[Begin Available data]
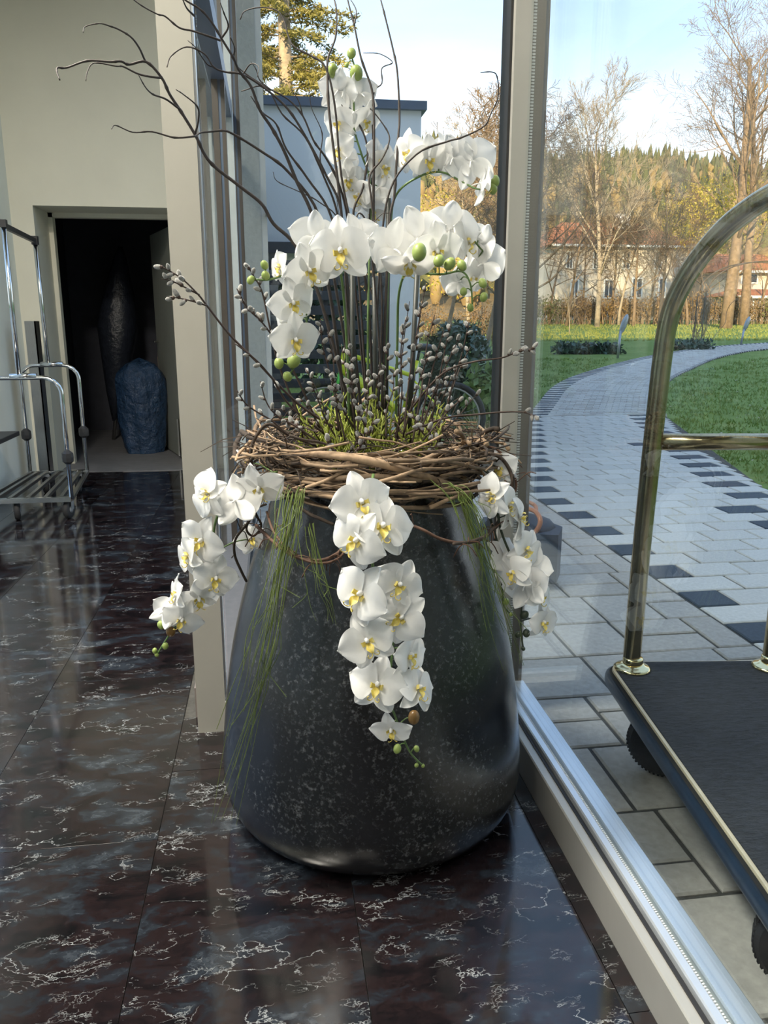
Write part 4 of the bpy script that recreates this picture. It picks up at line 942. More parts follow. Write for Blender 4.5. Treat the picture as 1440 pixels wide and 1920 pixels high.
for (xs_, w_) in (([(505, 866), (560, 868), (640, 872), (700, 871)], .006), ([(545, 851), (620, 853), (690, 864), (760, 882), (830, 905), (855, 912)], .009), ([(495, 926), (560, 925), (610, 930), (650, 938)], .005), ([(735, 951), (790, 952), (840, 948), (880, 944)], .005), ([(660, 868), (760, 866), (850, 876), (895, 888)], .0065), ([(520, 906), (600, 900), (700, 893), (800, 900), (890, 885)], .006)):
    pts = crv([D(x, y, PY - .30 + .42 * ((x - 700) / 210) ** 2 * .55) for x, y in xs_], 4)
    part('vine_stick', MB().tube(pts, [w_ * (1 - .4 * abs(2 * i / (len(pts) - 1) - 1) ** 3) for i in range(len(pts))], 7), M['neststick'], t, True)
mb = MB()
for i in range(420):
    a = g.random() * 6.283; q = g.uniform(.14, .29); b_ = Vector((PX + q * math.cos(a), PY + q * math.sin(a), g.uniform(.885, .96))); d = Vector((g.gauss(0, 1), g.gauss(0, 1), g.gauss(0, .45))).normalized(); L = g.uniform(.04, .13)
    mb.tube([b_, b_ + d * L * .5 + Vector((0, 0, .01)), b_ + d * L], [.0016, .0014, .0008], 3, False)
part('fine_twigs', mb, M['nestdark'], t, kind='stuff')
# dark loops of vine hanging from the nest
def vine(label, px, Ys, r=.0035, m='vine', extra=0, seed=0):
    P = crv([D(x, y, Y) for (x, y), Y in zip(px, Ys)], 6); mb = MB(); mb.tube(P, r, 6); g = random.Random(seed)
    for k in range(extra):
        i = g.randrange(2, len(P) - 2); d = Vector((g.gauss(0, 1), g.gauss(0, .6), g.gauss(0, 1))).normalized() * g.uniform(.02, .06); mb.tube(crv([P[i], P[i] + d * .6 + Vector((0, 0, .01)), P[i] + d], 3), r * .4, 4)
    return solo('vine_loop', mb, M[m], label, 'vine', True, None, P[0])
def arc(n, a, b): return [a + (b - a) * i / (n - 1) for i in range(n)]
vine('thin dark vine loop bulging left of the nest above the left orchids', [(520, 870), (490, 850), (470, 862), (462, 885), (475, 905), (470, 930)], [1.72] * 6, .0035, 'nestdark', 5, 1)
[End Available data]
▶ _Instructions to follow_
Copy out each line exactly, without the pictures.

▶ _Written response_
Write part 4 of the bpy script that recreates this picture. It picks up at line 942. More parts follow. Write for Blender 4.5. Treat the picture as 1440 pixels wide and 1920 pixels high.
for (xs_, w_) in (([(505, 866), (560, 868), (640, 872), (700, 871)], .006), ([(545, 851), (620, 853), (690, 864), (760, 882), (830, 905), (855, 912)], .009), ([(495, 926), (560, 925), (610, 930), (650, 938)], .005), ([(735, 951), (790, 952), (840, 948), (880, 944)], .005), ([(660, 868), (760, 866), (850, 876), (895, 888)], .0065), ([(520, 906), (600, 900), (700, 893), (800, 900), (890, 885)], .006)):
    pts = crv([D(x, y, PY - .30 + .42 * ((x - 700) / 210) ** 2 * .55) for x, y in xs_], 4)
    part('vine_stick', MB().tube(pts, [w_ * (1 - .4 * abs(2 * i / (len(pts) - 1) - 1) ** 3) for i in range(len(pts))], 7), M['neststick'], t, True)
mb = MB()
for i in range(420):
    a = g.random() * 6.283; q = g.uniform(.14, .29); b_ = Vector((PX + q * math.cos(a), PY + q * math.sin(a), g.uniform(.885, .96))); d = Vector((g.gauss(0, 1), g.gauss(0, 1), g.gauss(0, .45))).normalized(); L = g.uniform(.04, .13)
    mb.tube([b_, b_ + d * L * .5 + Vector((0, 0, .01)), b_ + d * L], [.0016, .0014, .0008], 3, False)
part('fine_twigs', mb, M['nestdark'], t, kind='stuff')
# dark loops of vine hanging from the nest
def vine(label, px, Ys, r=.0035, m='vine', extra=0, seed=0):
    P = crv([D(x, y, Y) for (x, y), Y in zip(px, Ys)], 6); mb = MB(); mb.tube(P, r, 6); g = random.Random(seed)
    for k in range(extra):
        i = g.randrange(2, len(P) - 2); d = Vector((g.gauss(0, 1), g.gauss(0, .6), g.gauss(0, 1))).normalized() * g.uniform(.02, .06); mb.tube(crv([P[i], P[i] + d * .6 + Vector((0, 0, .01)), P[i] + d], 3), r * .4, 4)
    return solo('vine_loop', mb, M[m], label, 'vine', True, None, P[0])
def arc(n, a, b): return [a + (b - a) * i / (n - 1) for i in range(n)]
vine('thin dark vine loop bulging left of the nest above the left orchids', [(520, 870), (490, 850), (470, 862), (462, 885), (475, 905), (470, 930)], [1.72] * 6, .0035, 'nestdark', 5, 1)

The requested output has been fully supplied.